I believe, have always believed, that by working together, using science to inform our decisions, and considering the needs of all, we have the possibility to shape our future for the better. "
By David J. Kerr

ライ麦畑でつかまえて
私たちはたぶん、孤独に英雄的に崖っぷちをパトロールするライ麦畑の捕獲者にはなれやしない。

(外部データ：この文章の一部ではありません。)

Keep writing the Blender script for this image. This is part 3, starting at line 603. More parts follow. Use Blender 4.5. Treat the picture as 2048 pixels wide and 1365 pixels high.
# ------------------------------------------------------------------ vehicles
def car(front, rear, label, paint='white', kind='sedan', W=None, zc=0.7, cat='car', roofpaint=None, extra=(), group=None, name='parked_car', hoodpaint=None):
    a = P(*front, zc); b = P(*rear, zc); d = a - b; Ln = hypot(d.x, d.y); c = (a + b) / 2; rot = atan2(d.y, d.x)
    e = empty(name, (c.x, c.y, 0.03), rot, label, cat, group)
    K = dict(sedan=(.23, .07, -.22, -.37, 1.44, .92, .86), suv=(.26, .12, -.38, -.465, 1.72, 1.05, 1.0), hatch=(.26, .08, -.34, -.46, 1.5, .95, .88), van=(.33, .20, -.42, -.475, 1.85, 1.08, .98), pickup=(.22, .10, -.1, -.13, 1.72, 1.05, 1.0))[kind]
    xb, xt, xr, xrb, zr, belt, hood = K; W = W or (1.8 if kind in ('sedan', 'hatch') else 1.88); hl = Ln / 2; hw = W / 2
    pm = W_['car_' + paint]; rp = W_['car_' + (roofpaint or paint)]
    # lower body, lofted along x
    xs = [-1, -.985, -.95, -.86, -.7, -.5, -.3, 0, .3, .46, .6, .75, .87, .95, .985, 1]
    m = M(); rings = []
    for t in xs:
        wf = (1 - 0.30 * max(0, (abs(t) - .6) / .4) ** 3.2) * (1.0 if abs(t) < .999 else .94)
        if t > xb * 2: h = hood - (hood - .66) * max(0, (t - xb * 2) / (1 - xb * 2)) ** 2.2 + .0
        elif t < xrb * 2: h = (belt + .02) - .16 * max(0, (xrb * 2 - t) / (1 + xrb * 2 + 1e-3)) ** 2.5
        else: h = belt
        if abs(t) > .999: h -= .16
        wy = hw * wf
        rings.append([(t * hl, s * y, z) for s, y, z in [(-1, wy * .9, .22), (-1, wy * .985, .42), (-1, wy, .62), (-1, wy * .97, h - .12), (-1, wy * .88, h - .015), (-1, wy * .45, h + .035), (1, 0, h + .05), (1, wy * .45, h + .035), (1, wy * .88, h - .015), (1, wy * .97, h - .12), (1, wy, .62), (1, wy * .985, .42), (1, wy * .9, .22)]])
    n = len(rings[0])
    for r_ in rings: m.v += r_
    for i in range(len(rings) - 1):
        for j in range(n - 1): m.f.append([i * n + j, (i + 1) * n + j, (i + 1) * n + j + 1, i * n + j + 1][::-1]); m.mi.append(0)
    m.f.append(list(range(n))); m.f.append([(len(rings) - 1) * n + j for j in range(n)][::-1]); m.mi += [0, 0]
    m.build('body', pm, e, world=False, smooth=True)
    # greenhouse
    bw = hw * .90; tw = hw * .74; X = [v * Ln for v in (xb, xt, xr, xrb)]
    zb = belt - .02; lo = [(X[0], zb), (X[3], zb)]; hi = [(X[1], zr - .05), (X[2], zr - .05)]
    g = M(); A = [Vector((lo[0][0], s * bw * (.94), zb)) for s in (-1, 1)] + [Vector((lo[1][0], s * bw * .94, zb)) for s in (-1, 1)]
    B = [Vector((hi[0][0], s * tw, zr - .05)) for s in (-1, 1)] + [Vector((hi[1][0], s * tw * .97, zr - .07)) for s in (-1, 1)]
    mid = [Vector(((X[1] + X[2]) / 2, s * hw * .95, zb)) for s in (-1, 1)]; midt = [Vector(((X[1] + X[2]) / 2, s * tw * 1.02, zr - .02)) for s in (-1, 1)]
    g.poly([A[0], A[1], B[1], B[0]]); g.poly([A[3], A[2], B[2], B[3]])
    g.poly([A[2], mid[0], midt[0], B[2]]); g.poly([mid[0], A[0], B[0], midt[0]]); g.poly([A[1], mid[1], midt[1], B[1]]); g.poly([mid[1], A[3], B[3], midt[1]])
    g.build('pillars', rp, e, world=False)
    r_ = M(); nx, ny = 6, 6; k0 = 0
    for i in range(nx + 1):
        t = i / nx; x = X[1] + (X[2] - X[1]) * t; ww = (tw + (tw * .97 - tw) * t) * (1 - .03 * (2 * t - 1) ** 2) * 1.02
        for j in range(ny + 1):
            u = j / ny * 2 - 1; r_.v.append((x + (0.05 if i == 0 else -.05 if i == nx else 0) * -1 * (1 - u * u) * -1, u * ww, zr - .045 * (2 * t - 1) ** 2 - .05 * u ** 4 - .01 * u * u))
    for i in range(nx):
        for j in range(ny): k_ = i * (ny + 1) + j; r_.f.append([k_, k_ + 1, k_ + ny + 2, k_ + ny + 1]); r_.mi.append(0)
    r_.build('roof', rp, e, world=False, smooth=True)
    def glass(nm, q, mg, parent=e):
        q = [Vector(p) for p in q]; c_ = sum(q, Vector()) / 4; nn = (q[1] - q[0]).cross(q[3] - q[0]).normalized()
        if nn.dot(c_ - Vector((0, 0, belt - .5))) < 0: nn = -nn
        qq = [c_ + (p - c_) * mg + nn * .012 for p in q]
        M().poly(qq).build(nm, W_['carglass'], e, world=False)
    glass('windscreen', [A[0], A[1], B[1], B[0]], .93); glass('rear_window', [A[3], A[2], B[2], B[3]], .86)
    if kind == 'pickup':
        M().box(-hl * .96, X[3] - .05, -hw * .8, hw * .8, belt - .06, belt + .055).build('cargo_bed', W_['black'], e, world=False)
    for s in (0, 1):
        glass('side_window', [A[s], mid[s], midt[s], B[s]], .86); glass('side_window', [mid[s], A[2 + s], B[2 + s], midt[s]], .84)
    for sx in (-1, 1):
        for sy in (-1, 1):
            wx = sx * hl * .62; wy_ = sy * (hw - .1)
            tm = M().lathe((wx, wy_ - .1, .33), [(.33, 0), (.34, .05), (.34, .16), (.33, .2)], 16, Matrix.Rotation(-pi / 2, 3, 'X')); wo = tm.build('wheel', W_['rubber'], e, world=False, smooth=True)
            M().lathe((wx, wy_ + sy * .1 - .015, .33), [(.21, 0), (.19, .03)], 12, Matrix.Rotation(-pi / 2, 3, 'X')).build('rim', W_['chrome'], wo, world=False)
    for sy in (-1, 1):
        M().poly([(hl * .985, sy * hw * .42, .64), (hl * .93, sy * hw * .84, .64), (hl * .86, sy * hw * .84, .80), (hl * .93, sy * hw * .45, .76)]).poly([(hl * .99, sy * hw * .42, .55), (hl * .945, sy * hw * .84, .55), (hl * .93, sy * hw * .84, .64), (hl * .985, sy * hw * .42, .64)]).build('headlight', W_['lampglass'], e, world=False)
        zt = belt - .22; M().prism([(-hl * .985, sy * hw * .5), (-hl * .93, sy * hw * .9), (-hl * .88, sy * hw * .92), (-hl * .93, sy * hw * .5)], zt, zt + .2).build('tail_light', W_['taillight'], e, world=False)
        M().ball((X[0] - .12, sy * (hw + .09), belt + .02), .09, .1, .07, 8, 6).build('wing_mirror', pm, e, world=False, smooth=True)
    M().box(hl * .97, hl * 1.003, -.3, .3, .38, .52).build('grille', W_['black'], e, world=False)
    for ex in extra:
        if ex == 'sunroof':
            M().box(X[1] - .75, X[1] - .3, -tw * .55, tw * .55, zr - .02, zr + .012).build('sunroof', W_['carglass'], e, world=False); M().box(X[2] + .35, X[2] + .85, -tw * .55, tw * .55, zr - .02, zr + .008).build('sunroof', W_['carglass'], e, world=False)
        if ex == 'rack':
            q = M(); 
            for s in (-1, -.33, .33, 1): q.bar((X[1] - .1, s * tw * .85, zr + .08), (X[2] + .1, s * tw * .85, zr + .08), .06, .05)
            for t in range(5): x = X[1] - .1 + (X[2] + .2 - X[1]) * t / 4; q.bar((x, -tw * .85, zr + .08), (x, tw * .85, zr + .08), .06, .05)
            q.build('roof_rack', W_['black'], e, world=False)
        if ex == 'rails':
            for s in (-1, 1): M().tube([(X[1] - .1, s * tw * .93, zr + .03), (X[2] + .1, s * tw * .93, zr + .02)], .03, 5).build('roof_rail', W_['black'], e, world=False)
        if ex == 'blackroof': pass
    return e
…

けれど、それは今の私たちに求めらえれていることでもないのだろう。
私は、これまでもずっと信じてきたように、共に協力し、科学を用いて意思決定を行い、すべてのニーズを考慮することで、私たちの未来をより良いものにできる可能性があると信じている。
David J. Kerr

当時のツイートを繋げて、和訳をつけてみました。

壊れていく日本が見えた

その後も驚くほどたくさんのツイートをしていました。
福島第一原発について冷却水の水位や容器内の圧力の報道から炉心は溶けたものとして放射性物質による汚染を避けるための行動をする方が良いと呟いて、不安を煽るなと初めてネットでひどい言葉を投げつけられるという洗礼を受けたりもしていました。

結局その頃には、「原子力緊急事態」に該当するという判断は原子力安全・保安院からの「官邸の了解が得られていない」という指示で公表は見送られ、放射能拡散予測図や建屋の図面は記者団からの公開要求に応じないことになっていたり、だれもが本当の情報が何か確信が持てなくなっていたのです。

重大な問題は公表し解決するより、隠して先送りにすることに努力が払われているというおかしくなっていく日本が見えた時でした。

10年目の3.11 続けていくこと 変わること

東北を訪れることが出来ない今は、残念ながら実際の復興の様子を感じることはできません。それでも、少しずつ戻ってきた事も、決して元の通りにはならない事もあって、これからもぼくらは自分に何ができるのか考え続けていくんだろうと感じています。

10年がたち、みちのく未来基金は支援する総数1400名の震災遺児への今後の給付予定額に資金残額が達し3月11日を待たず2月20日に寄付の受付を終了したそうです。

チャリティホワイトやジャパンプラットフォームからはこれまでの寄付額や活動の報告が届きました。きっと僕の知らないたくさんの基金があり、たくさんの悲しい出来事も、苦しい現実も、優しいエピソードも、暖かい支援もずっと続いています。

 

けれどあの時に日本に見えたほころびは、10年間ずっと壊れ続けているように感じます。

ライ麦畑の捕獲者がたくさんいるのはとてもいい。
けれど本当に日本が立ち直り始めるのは、ぼくたちが共に協力し、科学を用いて意思決定を行い、すべてのニーズに思いを馳せるようになった時だと強く思います。